Records supplied:
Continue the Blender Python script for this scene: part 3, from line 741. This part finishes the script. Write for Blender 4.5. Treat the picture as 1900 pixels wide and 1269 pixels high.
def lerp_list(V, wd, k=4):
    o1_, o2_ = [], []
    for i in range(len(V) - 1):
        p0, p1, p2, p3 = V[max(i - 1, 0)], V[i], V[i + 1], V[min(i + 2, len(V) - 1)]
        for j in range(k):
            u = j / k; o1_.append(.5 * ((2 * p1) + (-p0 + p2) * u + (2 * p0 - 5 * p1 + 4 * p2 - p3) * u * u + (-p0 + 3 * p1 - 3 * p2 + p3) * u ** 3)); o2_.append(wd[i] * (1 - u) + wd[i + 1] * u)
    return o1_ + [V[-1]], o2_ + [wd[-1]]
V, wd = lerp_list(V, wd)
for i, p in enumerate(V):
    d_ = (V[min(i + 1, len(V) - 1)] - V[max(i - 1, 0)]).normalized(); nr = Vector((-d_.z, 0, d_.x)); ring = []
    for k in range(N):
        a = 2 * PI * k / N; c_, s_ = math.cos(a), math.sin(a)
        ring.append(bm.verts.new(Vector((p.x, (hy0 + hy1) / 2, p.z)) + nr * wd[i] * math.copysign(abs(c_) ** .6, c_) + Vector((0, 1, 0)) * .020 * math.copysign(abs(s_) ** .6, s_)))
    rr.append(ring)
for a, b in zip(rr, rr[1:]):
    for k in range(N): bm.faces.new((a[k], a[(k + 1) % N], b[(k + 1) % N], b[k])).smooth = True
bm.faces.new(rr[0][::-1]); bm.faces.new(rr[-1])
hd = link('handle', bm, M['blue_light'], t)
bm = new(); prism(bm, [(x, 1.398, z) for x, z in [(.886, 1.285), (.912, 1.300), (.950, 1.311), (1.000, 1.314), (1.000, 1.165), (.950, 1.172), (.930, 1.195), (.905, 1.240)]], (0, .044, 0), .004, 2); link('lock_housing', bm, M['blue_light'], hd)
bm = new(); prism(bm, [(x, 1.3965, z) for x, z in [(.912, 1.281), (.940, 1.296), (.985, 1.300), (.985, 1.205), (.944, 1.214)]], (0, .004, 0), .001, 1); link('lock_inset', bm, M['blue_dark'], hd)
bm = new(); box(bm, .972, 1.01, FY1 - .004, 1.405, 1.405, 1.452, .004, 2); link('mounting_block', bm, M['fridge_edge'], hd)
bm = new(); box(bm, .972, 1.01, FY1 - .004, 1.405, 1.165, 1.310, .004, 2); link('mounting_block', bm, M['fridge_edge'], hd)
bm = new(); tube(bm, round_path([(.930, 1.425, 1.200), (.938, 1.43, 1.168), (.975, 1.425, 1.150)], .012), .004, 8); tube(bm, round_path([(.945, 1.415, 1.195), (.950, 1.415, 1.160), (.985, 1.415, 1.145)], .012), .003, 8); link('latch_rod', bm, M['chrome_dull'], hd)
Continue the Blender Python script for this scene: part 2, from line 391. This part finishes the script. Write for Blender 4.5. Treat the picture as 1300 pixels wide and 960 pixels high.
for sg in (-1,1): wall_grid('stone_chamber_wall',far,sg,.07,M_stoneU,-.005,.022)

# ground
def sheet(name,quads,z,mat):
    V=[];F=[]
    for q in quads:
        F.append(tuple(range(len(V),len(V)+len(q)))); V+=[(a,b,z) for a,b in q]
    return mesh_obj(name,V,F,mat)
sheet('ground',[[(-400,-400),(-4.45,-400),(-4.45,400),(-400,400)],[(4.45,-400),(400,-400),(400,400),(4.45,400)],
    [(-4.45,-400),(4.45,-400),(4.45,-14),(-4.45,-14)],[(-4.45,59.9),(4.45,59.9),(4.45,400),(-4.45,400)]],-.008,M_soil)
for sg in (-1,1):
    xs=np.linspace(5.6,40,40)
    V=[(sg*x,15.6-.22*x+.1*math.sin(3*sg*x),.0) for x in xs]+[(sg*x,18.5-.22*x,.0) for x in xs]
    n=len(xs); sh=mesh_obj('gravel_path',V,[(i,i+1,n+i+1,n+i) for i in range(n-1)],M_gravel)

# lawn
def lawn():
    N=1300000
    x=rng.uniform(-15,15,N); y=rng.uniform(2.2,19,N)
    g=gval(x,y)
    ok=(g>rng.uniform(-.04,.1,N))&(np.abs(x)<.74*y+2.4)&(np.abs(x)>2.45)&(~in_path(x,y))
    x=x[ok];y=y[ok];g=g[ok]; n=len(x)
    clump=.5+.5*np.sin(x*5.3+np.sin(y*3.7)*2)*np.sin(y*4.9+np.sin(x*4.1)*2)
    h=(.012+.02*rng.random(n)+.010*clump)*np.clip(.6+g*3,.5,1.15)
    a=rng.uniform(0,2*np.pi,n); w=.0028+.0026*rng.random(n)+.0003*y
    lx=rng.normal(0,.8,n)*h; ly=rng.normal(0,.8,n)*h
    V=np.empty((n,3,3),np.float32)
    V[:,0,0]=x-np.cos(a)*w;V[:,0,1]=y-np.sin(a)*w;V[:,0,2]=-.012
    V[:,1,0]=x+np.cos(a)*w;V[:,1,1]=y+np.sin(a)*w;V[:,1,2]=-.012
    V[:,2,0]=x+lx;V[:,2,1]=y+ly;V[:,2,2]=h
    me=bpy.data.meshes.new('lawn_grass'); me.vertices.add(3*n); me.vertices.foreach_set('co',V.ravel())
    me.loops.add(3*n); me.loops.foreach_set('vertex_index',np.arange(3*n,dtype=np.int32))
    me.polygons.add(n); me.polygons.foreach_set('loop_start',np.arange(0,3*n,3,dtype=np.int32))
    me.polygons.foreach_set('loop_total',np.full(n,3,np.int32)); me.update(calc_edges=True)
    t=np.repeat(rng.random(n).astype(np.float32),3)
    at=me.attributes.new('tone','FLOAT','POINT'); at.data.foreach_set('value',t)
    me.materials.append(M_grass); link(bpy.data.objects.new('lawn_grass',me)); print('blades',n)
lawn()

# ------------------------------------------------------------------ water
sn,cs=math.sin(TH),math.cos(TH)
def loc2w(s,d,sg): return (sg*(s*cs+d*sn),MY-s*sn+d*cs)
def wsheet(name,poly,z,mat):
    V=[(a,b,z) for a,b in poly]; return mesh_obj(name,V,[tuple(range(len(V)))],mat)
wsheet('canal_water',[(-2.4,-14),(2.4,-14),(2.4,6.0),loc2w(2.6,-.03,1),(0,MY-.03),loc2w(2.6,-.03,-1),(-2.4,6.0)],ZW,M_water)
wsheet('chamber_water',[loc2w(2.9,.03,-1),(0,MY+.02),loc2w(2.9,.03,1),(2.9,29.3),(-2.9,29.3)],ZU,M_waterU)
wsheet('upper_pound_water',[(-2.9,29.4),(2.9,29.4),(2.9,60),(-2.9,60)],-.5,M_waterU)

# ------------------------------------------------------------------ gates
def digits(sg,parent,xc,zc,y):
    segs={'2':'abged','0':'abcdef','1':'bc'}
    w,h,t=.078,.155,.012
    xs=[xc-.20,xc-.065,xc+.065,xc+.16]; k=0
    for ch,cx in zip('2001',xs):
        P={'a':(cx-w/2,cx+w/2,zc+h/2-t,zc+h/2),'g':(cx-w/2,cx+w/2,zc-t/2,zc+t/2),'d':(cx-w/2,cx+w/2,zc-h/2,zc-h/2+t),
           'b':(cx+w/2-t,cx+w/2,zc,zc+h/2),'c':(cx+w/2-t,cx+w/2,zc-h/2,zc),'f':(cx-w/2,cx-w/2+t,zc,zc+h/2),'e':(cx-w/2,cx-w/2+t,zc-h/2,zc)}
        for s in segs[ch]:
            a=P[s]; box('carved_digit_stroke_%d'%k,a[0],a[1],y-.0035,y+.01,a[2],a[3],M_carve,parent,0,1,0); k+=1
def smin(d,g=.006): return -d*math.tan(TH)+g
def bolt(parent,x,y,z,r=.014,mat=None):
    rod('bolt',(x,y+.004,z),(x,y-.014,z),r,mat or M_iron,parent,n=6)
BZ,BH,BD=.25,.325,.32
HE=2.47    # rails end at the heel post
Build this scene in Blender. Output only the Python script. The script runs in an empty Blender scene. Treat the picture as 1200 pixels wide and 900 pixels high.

Work to be completed: Nothing but the lines from the line that contains "Continue the Blender Python script for this scene: part 2, from" through the line that contains "n=len(xs); sh=mesh_obj('gravel_path',V,[(i,i+1,n+i+1,n+i) for" should be given again, each exactly as it stands, both ends included.

Full solution:
Continue the Blender Python script for this scene: part 2, from line 391. This part finishes the script. Write for Blender 4.5. Treat the picture as 1300 pixels wide and 960 pixels high.
for sg in (-1,1): wall_grid('stone_chamber_wall',far,sg,.07,M_stoneU,-.005,.022)

# ground
def sheet(name,quads,z,mat):
    V=[];F=[]
    for q in quads:
        F.append(tuple(range(len(V),len(V)+len(q)))); V+=[(a,b,z) for a,b in q]
    return mesh_obj(name,V,F,mat)
sheet('ground',[[(-400,-400),(-4.45,-400),(-4.45,400),(-400,400)],[(4.45,-400),(400,-400),(400,400),(4.45,400)],
    [(-4.45,-400),(4.45,-400),(4.45,-14),(-4.45,-14)],[(-4.45,59.9),(4.45,59.9),(4.45,400),(-4.45,400)]],-.008,M_soil)
for sg in (-1,1):
    xs=np.linspace(5.6,40,40)
    V=[(sg*x,15.6-.22*x+.1*math.sin(3*sg*x),.0) for x in xs]+[(sg*x,18.5-.22*x,.0) for x in xs]
    n=len(xs); sh=mesh_obj('gravel_path',V,[(i,i+1,n+i+1,n+i) for i in range(n-1)],M_gravel)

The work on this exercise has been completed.